でも時がたつにつれ仕事の領域だけにとどまっていたのが、いつのまにかプライベートにまで侵入し、膨れ上がっていることに自分でも気づかざるを得ないほどになっていた。
アイデンティティクライシスー。
あのころの私はそんな状態に限りなく近かったのだと思う。
そしてそのたびごとに思い出すのが、宝物のような中学校の頃の自分だった。
あの頃の私は「いたずら好きで天真爛漫」を絵にかいたような学生で、呆れるほどに破天荒だったけれど、自分の言いたいことを臆することなく、思い切り自由に表現できて、毎日お腹の底から笑い転げるような日々だったことを、はっきりと記憶している。
「とにかく楽しくてたまらない!」毎日だった。
そんな過去を思い出すたび、私はいつからこうなってしまったのだろう。
どうしたらあの頃の自分を取りも出せるだろう、とひたすらに考え続けてきた。
そしてどうにかして取り戻そう!という計画もひそかに立てて。
そう思い続けてかれこれ10年以上。
私はようやく、あの頃の自分を取り戻しつつある。
あの頃の天真爛漫な自分と、これまですすんで受け入れることのできなかった正直で不器用な私は、全部ありのままの自分。
うそ偽りのない、むきだしの私自身。
たとえそのことから目を逸らしてみても、たとえ隠し通そうと思っても、逃げれてみようと思っても、どこまでも追いかけてくる。
本来の私に戻りたいと切望するように、決してあきらめずに追いかけてくる。
だから、もう逃げも隠れもしない。
でも今の気持ちは、諦めからではなくとても大きな気持ちでそんな自分を歓迎して受け入れているということ。
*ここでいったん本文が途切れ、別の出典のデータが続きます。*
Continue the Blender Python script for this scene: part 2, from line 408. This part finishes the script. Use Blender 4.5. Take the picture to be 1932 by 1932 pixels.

そんな気持ちになれたことが心から嬉しいし、誇りに思う。
よく人は「ありのままの自分で生きればいい」というけれど、そんなの全部きれいごと、ってずっと思っていた。でもそのありのままが、本当はどういうことなのか気が遠くなるほどに遠回りをしてもがいてき続けてきたからこそ、今見えている世界がある。
そして私は正直で不器用で、どんくさくて。。
だからこそ「いつも美しくありたい」と心から願っている。
そして私が思う美しさとは、究極の自然体だ。
それは本来ないものを付け加えたり、気に入らない部分を削ぎ落とすというものではなく、本当に自分自身として持って生まれたものを尊重し、それを大切に磨いていくということ。
感情であれば、明るい面だけが素晴らしいわけではないように、悲しみも苦しみも同様に素晴らしく、また美しい。
そしてそんな感情でさえ表現できることも美しい。
外見であれば、自分のコンプレックスも好きな部分も全部まるごと受け入れて、自分という個性を大切にして発揮すること。
人間だから、光もあれば闇があるのは当然。
それら全てを受け入れた上で本能や動物的な勘を可能な限り発動させて、自然の流れとダンスするように、的確なリズムを刻みながら生きていきたい。
本当に美味しい野菜をつくっている人たちが、野菜に手を加えるのではなく、土づくりにこそ徹底してこだわるように、そういうところを私は大切にしていきたいと思うのだ。
ダメな自分も全部受け止めて、そこからまた新たに進もうと思えたとき、きっと信じられないほど視界が広がっているはず。
人の一生は宇宙の壮大さを前にして、呆気ないほどに儚い。
だからこそ一瞬一瞬に自分の思いを刻印して、自分らしく生きていくことに価値がある。
根源的な哀しみを手放し、とらわれの身から解放されること。
人生のエンドロールまで、哀しみや痛みを持ち越す必要も理由はどこにもない。
心に負った傷は、やがて癒えるだろう。
決して諦めることがなければ。
自分の心のままに生きていく。
今の私には、私の目にはキラキラとまぶしく輝いている。